Norteño music grew quickly in popularity among the young Hispanic population in Texas. The sound was more traditional than Tejano, as it did not incorporate American musical trends and was sung solely in Spanish. Before long, Norteño stations were displacing the Tejano radio stations in Texas, until there were none left. “When the Norteño stations moved in, we contacted them to see if they would play our music, but they refused,” Gomez says. “We had lost our station and we felt belittled, especially because when we had our Tejano radio station we would also play their Norteño music.”

For some, the shift to Norteño seems inevitable. “When regional Texan-based and often family owned stations were consolidated, the shift away from Tejano was in the cards. Norteño had a broader appeal all across the border states than the country and rock influenced Tejano, which was a regional evolution of Norteño to begin with,” says David Brown, the executive producer and host of KUT’s Music Matters. The regional stations were combined together under Univision, a larger Spanish media outlet that had nothing to say on the subject.

The coalition attempted to contact the Federal Communication Commission for help, but to the FCC, Tejano was in the same category as all of the other Spanish music radio stations. “It’s as different as country and rap,” says Aggie Sanchez, secretary of ATMC. ”Just because the songs are in the same language doesn’t mean they have the same listener base, and people don’t understand that. They just say ‘it’s Spanish music.’”

But Tejano is not just Spanish music and both its history and lyrical content differ greatly from that of Norteño. “When I was growing up, we were always listening to Tejano music at parties and dances,” Sanchez says. ”We would use any excuse we could find: birthday parties, quinceañeras, parties for grandma, even baptisms! Regardless of how old you were, your parents would take you to these Tejano events.
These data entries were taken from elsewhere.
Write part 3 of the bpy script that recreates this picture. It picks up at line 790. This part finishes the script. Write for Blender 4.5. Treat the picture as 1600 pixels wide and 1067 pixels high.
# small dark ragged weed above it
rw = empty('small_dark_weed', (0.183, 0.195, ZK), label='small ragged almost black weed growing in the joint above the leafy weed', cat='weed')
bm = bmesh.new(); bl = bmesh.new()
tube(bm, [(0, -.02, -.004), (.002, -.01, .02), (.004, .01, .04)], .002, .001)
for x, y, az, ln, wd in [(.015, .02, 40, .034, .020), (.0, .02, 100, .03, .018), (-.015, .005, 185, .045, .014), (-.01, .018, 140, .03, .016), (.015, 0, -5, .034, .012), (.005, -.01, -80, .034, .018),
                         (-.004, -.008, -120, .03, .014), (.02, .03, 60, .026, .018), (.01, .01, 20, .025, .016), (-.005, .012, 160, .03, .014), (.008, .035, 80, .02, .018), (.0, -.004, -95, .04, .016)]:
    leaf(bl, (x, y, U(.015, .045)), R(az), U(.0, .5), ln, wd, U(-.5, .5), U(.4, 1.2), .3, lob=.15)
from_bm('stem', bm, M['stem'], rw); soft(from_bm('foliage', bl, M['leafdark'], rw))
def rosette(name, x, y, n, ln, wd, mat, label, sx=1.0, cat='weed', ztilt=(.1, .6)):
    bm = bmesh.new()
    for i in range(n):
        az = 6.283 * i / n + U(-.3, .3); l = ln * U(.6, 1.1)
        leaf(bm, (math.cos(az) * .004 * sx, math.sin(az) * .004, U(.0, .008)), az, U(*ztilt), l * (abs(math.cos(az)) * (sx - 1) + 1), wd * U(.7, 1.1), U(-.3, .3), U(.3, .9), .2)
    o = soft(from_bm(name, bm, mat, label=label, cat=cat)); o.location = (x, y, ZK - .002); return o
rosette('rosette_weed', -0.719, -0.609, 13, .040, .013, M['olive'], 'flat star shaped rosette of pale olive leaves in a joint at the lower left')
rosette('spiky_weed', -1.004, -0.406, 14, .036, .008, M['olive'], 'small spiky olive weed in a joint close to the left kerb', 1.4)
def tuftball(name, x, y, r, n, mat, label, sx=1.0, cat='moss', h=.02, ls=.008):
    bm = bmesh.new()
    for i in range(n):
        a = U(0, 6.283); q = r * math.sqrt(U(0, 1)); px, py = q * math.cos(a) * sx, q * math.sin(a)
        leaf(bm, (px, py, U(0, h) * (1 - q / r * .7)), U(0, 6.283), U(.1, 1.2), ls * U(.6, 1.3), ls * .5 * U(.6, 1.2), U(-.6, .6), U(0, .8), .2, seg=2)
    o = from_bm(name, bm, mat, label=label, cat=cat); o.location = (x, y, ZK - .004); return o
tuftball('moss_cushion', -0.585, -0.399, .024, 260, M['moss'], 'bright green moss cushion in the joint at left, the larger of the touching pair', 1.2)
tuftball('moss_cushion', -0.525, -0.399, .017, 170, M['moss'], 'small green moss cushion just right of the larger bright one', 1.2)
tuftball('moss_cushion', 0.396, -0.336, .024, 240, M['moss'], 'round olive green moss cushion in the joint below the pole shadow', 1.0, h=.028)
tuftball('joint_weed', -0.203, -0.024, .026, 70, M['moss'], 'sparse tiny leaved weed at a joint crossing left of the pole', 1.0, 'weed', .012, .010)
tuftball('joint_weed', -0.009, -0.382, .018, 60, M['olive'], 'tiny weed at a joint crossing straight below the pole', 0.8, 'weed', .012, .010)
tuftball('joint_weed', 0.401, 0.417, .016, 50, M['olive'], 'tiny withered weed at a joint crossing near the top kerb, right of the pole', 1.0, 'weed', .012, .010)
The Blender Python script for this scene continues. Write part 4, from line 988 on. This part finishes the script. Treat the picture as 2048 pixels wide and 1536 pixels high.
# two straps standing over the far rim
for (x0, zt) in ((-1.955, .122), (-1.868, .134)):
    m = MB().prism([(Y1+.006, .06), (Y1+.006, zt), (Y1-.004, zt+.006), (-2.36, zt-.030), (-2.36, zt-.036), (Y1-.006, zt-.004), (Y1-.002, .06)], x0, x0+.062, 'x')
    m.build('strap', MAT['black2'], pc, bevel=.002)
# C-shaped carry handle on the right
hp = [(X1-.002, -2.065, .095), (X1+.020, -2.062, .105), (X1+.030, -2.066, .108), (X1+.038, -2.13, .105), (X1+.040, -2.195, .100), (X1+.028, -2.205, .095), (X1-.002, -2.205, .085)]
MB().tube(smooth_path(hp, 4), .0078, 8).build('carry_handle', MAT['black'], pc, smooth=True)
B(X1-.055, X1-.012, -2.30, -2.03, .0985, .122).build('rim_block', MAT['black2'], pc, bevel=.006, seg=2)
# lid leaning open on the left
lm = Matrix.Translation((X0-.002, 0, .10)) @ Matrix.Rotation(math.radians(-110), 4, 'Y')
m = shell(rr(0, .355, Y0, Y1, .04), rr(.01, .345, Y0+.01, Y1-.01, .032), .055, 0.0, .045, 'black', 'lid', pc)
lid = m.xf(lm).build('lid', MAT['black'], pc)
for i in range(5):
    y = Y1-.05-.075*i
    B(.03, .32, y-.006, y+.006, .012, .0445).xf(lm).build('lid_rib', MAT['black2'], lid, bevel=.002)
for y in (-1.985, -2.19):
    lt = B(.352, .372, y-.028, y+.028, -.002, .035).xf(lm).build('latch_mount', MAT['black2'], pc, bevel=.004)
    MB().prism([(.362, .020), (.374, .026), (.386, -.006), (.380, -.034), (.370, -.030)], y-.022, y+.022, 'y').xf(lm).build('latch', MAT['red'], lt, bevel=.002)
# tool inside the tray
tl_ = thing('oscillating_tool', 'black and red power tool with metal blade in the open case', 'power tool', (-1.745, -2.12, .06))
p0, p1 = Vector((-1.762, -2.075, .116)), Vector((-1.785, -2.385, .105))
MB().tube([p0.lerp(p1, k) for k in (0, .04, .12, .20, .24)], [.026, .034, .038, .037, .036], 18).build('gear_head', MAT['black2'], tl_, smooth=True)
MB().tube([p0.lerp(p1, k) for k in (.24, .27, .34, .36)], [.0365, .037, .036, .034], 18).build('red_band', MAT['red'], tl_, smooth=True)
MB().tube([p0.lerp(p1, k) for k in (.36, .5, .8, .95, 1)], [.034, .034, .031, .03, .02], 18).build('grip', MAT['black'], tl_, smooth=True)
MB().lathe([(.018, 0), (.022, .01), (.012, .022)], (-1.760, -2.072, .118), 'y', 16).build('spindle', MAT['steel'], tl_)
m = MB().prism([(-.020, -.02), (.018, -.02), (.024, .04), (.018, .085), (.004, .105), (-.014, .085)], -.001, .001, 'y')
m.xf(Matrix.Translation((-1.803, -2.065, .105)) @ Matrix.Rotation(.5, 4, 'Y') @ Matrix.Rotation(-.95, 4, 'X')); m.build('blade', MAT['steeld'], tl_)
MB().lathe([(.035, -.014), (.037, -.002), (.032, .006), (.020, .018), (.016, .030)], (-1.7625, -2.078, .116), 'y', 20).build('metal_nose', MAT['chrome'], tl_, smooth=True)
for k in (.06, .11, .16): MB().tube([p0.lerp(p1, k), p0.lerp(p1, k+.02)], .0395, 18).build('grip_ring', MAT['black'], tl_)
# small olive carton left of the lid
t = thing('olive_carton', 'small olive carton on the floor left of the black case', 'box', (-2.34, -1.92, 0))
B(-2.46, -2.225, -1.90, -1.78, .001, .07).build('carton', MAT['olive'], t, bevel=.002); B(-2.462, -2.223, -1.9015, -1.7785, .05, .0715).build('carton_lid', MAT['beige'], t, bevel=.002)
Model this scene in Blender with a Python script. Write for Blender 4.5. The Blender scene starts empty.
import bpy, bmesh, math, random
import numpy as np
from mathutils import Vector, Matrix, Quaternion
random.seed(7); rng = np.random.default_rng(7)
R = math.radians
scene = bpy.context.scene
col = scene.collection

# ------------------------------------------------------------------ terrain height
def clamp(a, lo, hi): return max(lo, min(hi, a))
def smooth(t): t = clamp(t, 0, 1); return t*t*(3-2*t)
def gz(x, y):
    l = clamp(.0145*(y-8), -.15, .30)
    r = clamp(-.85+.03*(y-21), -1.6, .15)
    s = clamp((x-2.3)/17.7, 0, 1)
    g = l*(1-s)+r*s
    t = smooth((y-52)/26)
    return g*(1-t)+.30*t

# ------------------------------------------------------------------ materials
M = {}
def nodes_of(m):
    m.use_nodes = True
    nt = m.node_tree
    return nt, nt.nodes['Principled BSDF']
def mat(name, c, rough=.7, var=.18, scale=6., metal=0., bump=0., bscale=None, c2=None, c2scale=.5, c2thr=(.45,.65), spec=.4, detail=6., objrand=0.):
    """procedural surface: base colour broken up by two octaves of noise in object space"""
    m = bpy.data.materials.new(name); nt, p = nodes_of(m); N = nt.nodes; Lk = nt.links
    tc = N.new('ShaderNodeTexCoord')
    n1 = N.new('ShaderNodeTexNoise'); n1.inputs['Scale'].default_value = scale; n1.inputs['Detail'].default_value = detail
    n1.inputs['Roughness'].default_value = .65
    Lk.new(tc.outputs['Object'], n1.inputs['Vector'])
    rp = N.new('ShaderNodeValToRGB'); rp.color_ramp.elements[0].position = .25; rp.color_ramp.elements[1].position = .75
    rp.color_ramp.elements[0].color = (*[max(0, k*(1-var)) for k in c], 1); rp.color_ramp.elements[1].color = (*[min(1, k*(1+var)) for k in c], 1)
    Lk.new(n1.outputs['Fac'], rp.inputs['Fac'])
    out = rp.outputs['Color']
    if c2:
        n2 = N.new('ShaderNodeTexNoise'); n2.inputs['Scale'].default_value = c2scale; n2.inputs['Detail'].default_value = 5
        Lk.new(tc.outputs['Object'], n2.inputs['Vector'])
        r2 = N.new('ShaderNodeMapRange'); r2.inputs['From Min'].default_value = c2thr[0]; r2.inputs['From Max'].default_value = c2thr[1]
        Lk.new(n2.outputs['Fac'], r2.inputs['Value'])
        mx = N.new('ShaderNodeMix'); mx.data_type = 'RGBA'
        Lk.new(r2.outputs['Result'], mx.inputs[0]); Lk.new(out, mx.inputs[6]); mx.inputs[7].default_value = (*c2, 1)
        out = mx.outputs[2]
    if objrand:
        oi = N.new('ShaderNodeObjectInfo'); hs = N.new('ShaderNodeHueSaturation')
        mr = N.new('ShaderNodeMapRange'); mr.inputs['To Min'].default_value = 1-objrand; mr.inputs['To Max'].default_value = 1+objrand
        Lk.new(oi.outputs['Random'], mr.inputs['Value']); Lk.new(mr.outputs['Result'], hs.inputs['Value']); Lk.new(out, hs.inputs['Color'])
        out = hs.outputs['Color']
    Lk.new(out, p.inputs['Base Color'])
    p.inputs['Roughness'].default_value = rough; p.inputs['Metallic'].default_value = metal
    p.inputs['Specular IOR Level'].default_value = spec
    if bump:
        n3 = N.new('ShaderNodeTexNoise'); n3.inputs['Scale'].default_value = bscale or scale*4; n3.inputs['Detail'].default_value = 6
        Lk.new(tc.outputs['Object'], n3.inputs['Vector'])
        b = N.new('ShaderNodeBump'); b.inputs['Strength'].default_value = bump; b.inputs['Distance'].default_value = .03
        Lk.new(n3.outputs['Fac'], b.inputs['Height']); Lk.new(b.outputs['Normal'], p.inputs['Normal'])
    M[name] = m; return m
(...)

It was a family thing, so that’s who I am, and the music is an important part of me.”

As far as the coalition is concerned, the main obstacle blocking the progression of Tejano music from popularity and the lives of the younger Mexican-American generations is that there are no public radio stations to promote the genre.

“Radio stations aren’t catering to the citizens of this country,” Gomez says. “The airwaves are supposed to be used for community service, and with the Norteño stations, we have no way of knowing what Tejano events are even going on in our area. They will not stress what’s going on in the Mexican-American community.”

Brown chalks up Tejano’s decline “not just to the consolidation of radio stations, but to the dilution of regional identities in general,” he says. ”The good news is that since radio has dropped the ball, a lot of independent online stations have cropped up. The bad news is that until Tejano returns to the mainstream, there are not likely to be any more Tejano stars emerging anytime soon, which is not a good sign for a once vital segment of uniquely Texas music.”

The coalition has recently been taking it upon themselves to promote the genre through concerts, events and even a “Tejano Idol” competition. The ATMC is also planning on having a stage during Austin’s annual SXSW festival.